:: Short exercise ::
Print the records again, character for character.

== Exercise inputs

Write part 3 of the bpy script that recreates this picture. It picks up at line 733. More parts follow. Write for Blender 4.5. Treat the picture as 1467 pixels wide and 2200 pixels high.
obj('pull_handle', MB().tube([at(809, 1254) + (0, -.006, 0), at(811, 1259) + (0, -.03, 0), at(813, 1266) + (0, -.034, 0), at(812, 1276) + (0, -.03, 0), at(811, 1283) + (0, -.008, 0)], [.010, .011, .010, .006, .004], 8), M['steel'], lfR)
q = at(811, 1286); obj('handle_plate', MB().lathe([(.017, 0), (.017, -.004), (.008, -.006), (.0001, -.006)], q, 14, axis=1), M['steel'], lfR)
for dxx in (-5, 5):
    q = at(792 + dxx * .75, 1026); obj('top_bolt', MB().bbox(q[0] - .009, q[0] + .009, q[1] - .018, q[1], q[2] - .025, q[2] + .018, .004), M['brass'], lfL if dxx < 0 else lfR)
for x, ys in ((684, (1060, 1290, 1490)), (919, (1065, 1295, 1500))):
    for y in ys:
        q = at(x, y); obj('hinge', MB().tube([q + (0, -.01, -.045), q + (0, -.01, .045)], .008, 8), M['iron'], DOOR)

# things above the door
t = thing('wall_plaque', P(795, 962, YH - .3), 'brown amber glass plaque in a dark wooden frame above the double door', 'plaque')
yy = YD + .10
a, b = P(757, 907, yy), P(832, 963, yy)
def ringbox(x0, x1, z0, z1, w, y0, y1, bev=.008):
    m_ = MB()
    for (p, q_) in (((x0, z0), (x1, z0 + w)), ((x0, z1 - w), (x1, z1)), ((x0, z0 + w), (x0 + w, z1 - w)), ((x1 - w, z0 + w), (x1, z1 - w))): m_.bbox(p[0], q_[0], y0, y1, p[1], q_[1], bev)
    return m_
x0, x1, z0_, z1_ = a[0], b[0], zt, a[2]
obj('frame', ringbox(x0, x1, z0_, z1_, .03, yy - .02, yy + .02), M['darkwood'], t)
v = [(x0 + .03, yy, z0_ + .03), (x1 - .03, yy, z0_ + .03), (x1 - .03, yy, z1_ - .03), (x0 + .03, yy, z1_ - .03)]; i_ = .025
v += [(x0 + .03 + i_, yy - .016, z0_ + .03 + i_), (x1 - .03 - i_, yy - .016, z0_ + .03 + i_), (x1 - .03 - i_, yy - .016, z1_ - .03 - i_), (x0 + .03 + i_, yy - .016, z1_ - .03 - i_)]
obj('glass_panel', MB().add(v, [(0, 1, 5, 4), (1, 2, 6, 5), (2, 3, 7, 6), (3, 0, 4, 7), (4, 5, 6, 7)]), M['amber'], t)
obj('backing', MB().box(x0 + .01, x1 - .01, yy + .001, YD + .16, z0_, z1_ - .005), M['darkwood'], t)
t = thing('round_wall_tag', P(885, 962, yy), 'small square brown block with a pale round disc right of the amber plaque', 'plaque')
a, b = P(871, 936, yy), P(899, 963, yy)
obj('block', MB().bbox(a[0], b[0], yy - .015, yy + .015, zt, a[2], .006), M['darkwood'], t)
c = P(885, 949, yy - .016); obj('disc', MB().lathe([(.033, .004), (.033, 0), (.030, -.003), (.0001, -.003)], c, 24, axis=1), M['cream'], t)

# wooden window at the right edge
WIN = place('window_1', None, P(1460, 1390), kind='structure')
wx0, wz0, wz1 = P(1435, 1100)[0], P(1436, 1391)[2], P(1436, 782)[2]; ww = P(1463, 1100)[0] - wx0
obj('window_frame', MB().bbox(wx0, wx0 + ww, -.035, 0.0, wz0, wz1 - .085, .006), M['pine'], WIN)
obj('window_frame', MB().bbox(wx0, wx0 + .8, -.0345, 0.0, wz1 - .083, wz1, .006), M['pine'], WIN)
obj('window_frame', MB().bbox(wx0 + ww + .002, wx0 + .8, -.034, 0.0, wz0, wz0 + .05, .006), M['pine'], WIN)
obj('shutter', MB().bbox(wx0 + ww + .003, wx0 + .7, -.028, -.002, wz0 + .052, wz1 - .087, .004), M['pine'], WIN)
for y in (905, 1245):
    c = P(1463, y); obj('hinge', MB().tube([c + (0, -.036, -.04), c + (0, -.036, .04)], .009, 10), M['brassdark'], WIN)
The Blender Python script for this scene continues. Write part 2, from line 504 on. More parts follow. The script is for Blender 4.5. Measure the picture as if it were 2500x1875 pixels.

====

:: Task output ::
Write part 3 of the bpy script that recreates this picture. It picks up at line 733. More parts follow. Write for Blender 4.5. Treat the picture as 1467 pixels wide and 2200 pixels high.
obj('pull_handle', MB().tube([at(809, 1254) + (0, -.006, 0), at(811, 1259) + (0, -.03, 0), at(813, 1266) + (0, -.034, 0), at(812, 1276) + (0, -.03, 0), at(811, 1283) + (0, -.008, 0)], [.010, .011, .010, .006, .004], 8), M['steel'], lfR)
q = at(811, 1286); obj('handle_plate', MB().lathe([(.017, 0), (.017, -.004), (.008, -.006), (.0001, -.006)], q, 14, axis=1), M['steel'], lfR)
for dxx in (-5, 5):
    q = at(792 + dxx * .75, 1026); obj('top_bolt', MB().bbox(q[0] - .009, q[0] + .009, q[1] - .018, q[1], q[2] - .025, q[2] + .018, .004), M['brass'], lfL if dxx < 0 else lfR)
for x, ys in ((684, (1060, 1290, 1490)), (919, (1065, 1295, 1500))):
    for y in ys:
        q = at(x, y); obj('hinge', MB().tube([q + (0, -.01, -.045), q + (0, -.01, .045)], .008, 8), M['iron'], DOOR)

# things above the door
t = thing('wall_plaque', P(795, 962, YH - .3), 'brown amber glass plaque in a dark wooden frame above the double door', 'plaque')
yy = YD + .10
a, b = P(757, 907, yy), P(832, 963, yy)
def ringbox(x0, x1, z0, z1, w, y0, y1, bev=.008):
    m_ = MB()
    for (p, q_) in (((x0, z0), (x1, z0 + w)), ((x0, z1 - w), (x1, z1)), ((x0, z0 + w), (x0 + w, z1 - w)), ((x1 - w, z0 + w), (x1, z1 - w))): m_.bbox(p[0], q_[0], y0, y1, p[1], q_[1], bev)
    return m_
x0, x1, z0_, z1_ = a[0], b[0], zt, a[2]
obj('frame', ringbox(x0, x1, z0_, z1_, .03, yy - .02, yy + .02), M['darkwood'], t)
v = [(x0 + .03, yy, z0_ + .03), (x1 - .03, yy, z0_ + .03), (x1 - .03, yy, z1_ - .03), (x0 + .03, yy, z1_ - .03)]; i_ = .025
v += [(x0 + .03 + i_, yy - .016, z0_ + .03 + i_), (x1 - .03 - i_, yy - .016, z0_ + .03 + i_), (x1 - .03 - i_, yy - .016, z1_ - .03 - i_), (x0 + .03 + i_, yy - .016, z1_ - .03 - i_)]
obj('glass_panel', MB().add(v, [(0, 1, 5, 4), (1, 2, 6, 5), (2, 3, 7, 6), (3, 0, 4, 7), (4, 5, 6, 7)]), M['amber'], t)
obj('backing', MB().box(x0 + .01, x1 - .01, yy + .001, YD + .16, z0_, z1_ - .005), M['darkwood'], t)
t = thing('round_wall_tag', P(885, 962, yy), 'small square brown block with a pale round disc right of the amber plaque', 'plaque')
a, b = P(871, 936, yy), P(899, 963, yy)
obj('block', MB().bbox(a[0], b[0], yy - .015, yy + .015, zt, a[2], .006), M['darkwood'], t)
c = P(885, 949, yy - .016); obj('disc', MB().lathe([(.033, .004), (.033, 0), (.030, -.003), (.0001, -.003)], c, 24, axis=1), M['cream'], t)

# wooden window at the right edge
WIN = place('window_1', None, P(1460, 1390), kind='structure')
wx0, wz0, wz1 = P(1435, 1100)[0], P(1436, 1391)[2], P(1436, 782)[2]; ww = P(1463, 1100)[0] - wx0
obj('window_frame', MB().bbox(wx0, wx0 + ww, -.035, 0.0, wz0, wz1 - .085, .006), M['pine'], WIN)
obj('window_frame', MB().bbox(wx0, wx0 + .8, -.0345, 0.0, wz1 - .083, wz1, .006), M['pine'], WIN)
obj('window_frame', MB().bbox(wx0 + ww + .002, wx0 + .8, -.034, 0.0, wz0, wz0 + .05, .006), M['pine'], WIN)
obj('shutter', MB().bbox(wx0 + ww + .003, wx0 + .7, -.028, -.002, wz0 + .052, wz1 - .087, .004), M['pine'], WIN)
for y in (905, 1245):
    c = P(1463, y); obj('hinge', MB().tube([c + (0, -.036, -.04), c + (0, -.036, .04)], .009, 10), M['brassdark'], WIN)
The Blender Python script for this scene continues. Write part 2, from line 504 on. More parts follow. The script is for Blender 4.5. Measure the picture as if it were 2500x1875 pixels.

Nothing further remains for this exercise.